If you are reading the examples closely, you should notice two words beginning with “u” in the last one. “A” precedes “university” but “an” precedes “umbrella.” The reason is that words such as “university” and “universal” begin with a sound like the pronoun “you” whereas “umbrella” and “underwear” and “uncle” begin with the vowel sound “uh.”

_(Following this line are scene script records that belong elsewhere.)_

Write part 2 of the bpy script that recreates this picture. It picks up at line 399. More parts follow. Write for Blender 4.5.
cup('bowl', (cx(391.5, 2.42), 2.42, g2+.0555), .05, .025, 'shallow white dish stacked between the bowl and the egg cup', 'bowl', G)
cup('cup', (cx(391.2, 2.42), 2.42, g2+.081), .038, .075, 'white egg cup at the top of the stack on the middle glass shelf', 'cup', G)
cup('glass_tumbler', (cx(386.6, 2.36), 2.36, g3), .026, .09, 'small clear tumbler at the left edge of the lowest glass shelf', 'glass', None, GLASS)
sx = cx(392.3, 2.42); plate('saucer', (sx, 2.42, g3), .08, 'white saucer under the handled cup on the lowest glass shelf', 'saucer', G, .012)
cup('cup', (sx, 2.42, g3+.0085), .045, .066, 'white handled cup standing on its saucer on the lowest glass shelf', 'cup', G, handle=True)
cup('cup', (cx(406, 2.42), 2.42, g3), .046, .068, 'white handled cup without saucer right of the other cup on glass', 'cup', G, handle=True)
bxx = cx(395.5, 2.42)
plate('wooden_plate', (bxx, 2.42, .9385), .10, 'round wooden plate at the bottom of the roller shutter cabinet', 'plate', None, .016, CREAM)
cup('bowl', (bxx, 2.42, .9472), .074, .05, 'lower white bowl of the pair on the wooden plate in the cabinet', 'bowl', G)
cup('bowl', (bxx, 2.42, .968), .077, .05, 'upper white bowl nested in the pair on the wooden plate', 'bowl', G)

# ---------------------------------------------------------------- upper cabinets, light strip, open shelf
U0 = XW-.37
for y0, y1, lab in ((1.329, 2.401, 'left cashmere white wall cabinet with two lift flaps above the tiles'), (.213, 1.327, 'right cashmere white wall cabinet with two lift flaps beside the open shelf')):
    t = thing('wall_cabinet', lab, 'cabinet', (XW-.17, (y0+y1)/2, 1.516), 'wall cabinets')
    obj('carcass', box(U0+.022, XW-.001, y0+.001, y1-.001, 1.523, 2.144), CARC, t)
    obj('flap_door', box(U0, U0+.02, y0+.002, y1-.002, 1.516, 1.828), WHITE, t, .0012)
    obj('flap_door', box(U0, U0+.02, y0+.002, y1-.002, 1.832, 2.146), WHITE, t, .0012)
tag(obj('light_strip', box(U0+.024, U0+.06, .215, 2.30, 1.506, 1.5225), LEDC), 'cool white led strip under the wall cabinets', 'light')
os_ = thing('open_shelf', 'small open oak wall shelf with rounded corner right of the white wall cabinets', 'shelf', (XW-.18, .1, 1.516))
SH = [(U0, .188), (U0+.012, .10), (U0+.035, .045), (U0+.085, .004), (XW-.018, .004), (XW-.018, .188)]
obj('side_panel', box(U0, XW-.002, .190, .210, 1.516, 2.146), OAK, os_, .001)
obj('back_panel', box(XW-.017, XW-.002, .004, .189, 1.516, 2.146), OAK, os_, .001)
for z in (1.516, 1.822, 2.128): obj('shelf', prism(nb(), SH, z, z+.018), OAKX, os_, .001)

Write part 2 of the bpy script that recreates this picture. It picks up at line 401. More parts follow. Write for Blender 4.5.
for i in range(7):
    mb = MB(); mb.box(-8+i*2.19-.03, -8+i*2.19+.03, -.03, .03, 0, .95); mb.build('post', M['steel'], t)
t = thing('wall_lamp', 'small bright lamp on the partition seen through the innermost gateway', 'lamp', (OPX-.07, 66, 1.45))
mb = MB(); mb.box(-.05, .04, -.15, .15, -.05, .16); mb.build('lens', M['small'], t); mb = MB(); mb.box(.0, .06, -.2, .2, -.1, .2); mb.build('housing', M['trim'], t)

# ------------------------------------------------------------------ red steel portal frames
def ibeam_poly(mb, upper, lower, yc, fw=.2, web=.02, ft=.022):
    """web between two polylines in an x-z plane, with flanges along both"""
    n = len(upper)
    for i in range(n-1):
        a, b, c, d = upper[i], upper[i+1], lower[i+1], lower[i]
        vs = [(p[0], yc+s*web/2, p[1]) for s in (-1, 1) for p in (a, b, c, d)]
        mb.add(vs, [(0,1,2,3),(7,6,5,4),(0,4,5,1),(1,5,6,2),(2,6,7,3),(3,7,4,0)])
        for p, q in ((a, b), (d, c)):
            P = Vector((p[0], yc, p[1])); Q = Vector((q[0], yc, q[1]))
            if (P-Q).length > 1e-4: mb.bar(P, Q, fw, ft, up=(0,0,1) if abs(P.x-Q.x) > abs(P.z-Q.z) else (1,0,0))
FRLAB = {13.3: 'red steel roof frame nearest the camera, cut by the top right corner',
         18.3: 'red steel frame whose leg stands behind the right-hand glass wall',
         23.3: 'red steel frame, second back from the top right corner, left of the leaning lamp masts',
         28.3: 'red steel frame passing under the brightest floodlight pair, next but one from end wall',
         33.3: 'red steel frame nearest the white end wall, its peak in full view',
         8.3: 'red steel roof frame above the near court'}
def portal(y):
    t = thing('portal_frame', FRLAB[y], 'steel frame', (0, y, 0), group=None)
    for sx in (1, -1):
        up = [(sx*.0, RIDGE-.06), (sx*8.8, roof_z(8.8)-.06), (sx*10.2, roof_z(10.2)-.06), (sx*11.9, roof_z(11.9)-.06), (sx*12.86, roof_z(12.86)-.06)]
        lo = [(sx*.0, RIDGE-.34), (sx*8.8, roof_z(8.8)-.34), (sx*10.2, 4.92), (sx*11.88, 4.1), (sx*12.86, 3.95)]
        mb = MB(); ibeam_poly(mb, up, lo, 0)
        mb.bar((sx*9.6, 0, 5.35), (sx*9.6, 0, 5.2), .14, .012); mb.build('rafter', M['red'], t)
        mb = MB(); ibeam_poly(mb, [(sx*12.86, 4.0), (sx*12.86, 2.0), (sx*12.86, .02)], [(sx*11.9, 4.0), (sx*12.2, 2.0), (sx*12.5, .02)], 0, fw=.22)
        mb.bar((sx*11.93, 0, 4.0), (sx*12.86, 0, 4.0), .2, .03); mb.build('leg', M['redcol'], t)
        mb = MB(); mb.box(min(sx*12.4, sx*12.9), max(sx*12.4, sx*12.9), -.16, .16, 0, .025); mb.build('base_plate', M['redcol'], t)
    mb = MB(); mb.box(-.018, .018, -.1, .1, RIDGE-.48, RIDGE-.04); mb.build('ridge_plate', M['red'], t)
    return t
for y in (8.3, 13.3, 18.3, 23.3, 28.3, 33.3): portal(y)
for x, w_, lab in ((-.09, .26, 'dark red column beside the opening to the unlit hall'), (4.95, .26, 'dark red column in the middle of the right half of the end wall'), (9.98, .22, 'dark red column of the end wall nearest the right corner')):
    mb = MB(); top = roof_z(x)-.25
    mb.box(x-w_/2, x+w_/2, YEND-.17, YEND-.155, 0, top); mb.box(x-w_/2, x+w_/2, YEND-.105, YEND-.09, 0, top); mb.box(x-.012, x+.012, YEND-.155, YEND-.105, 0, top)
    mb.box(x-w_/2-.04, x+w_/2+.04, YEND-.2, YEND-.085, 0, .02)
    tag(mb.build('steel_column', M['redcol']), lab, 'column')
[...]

Words that begin with vowel sounds, including “uh” require the article “an.”
For example:

o An ant labors all his days whereas a grasshopper appears to hop, skip and jump through his.
o An elegant table setting requires candlelight and cloth napkins, but a casual brunch table needs paper napkins and plastic tableware.
o An idiot knows his present, but an informed voter knows the past and present in order to provide for the future.
o An octopus is one of the world’s best escape artists due to its abilities to shift shape and camouflage its colors.
o An umbrella is an essential tool when living in cities or dashing from class to class at a university.
o A yolk is no joke in terms of calories, but a yoke is often a joke if cracked upon the head of clown.

Again, I saved the exception for the last example in the series above. “Y” often counts as a vowel, but when words beginning with “y” are spoken, the pronunciation is not a short vowel sound so words opening with “y” usually require the article “a.”

Finally, is it an historic moment or a historic moment? Well, it’s both actually, but the more correct version is a historic moment for reasons similar to the “u” examples above. When the word begins with an “h” sound, choose the article “a.” When the word begins without the aspirant sound “h,” then choose “an” as in “an honest effort” (a word that begins with a vowel sound instead of the “h” sound). Thus:

o Owning a horse is a wonderful but expensive hobby.
o A hobby is as important to a happy life as honey is to bees.
o A honey bee is a friend to gardeners and farmers
o A hive should be protected from pollutants and predators, including wasps and man.

So let the distinction between vowel and consonant sounds be your guide when choosing between “a” and “an,” except, of course, some words beginning with “u” and “h.”